One need only think of the Glasgow School of Art for another example of the sheer destructive power of fire. Large portions of the iconic buildings were gutted by a major fire in May last year. News of the fire spread fast, much like the fire itself, and in very little time tens of thousands of people were glued to live coverage of flames engulfing the building, which had quickly become an inferno. It was a shocking reminder of the raw, elemental power of fire. Fortunately, and remarkably, the incident claimed no casualties, although there was extensive and irreversible damage. Unable to contain the fast-spreading flames, staff sounded an evacuation of the building. An intended fire-suppression system for the building had not yet been completed. It is clear that that would significantly have slowed the progress of that fast-spreading blaze.

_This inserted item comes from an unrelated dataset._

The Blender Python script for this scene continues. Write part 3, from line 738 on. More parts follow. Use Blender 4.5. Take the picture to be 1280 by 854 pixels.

In Scotland and Wales, sprinklers in schools are now standard; yet only 1,400 of the 30,000 schools in Britain are fitted with them—less than 5%. Most of the 1,400 are schools in Scotland and Wales. It is a pretty shocking disparity, but I am here today to urge action rather than to criticise. Something that is the norm in the devolved Administrations can become a target in England and a benchmark to strive for. The approach at the moment often seems to be to look at cost versus benefit, but what price can be placed on the lives and safety of children? As a mother, I know parents want peace of mind when they send their children to school in the morning. The safety of children should be paramount and we should not wait for a major accident involving loss of life before the Government will act.

The proactive approach taken in Scotland and Wales should be emulated in England. The current situation whereby 65% of new schools are not fitted with sprinklers is not acceptable to me, and I am sure that it is not acceptable to the parents who send their children to those schools every morning. If there were greater public awareness of the fact that only one in three new schools built in England possesses automatic fire suppression systems, I think that there would be an outcry from parents. The current situation is something of a safety lottery, and it falls below what any reasonable Government should strive for. Although there has not been significant loss of life in a school fire in Britain, chief fire officers have identified some near misses. We simply cannot adopt a wait-and-see attitude.

Cost cannot be a prohibitive factor either. In fact, in the long term, fitting sprinklers can save money. In the unfortunate event of a fire, sprinklers can significantly impede the progress of flames, so rebuilding is likely not to take as long as it would otherwise and the extra costs incurred for temporary measures will not be as great. Commercial insurers recognise the value of sprinkler systems in schools and provide lower insurance premiums to schools that have them. It is estimated that the cost of installing automatic sprinkler protection can be recouped in 10 to 12 years, so over the lifetime of a school building, the fitting of a fire suppression system can be cost-effective. Short-term cuts should not cloud our long-term thinking: fire suppression should be viewed as an asset to schools, because it can protect lives in addition to bringing down running costs.

I would like the Minister to take on board and respond to the points I have made. I would like to know what regulation, if any, Her Majesty’s Government are currently considering for fire suppression systems in schools. I echo the sentiments that others have expressed during this debate and I ask that a Minister from the Department for Education attend a meeting of the all-party group on fire safety rescue. Finally, I would like to ask the Minister whether the Department will consider keeping records of new schools built with and without automatic fire suppression protection.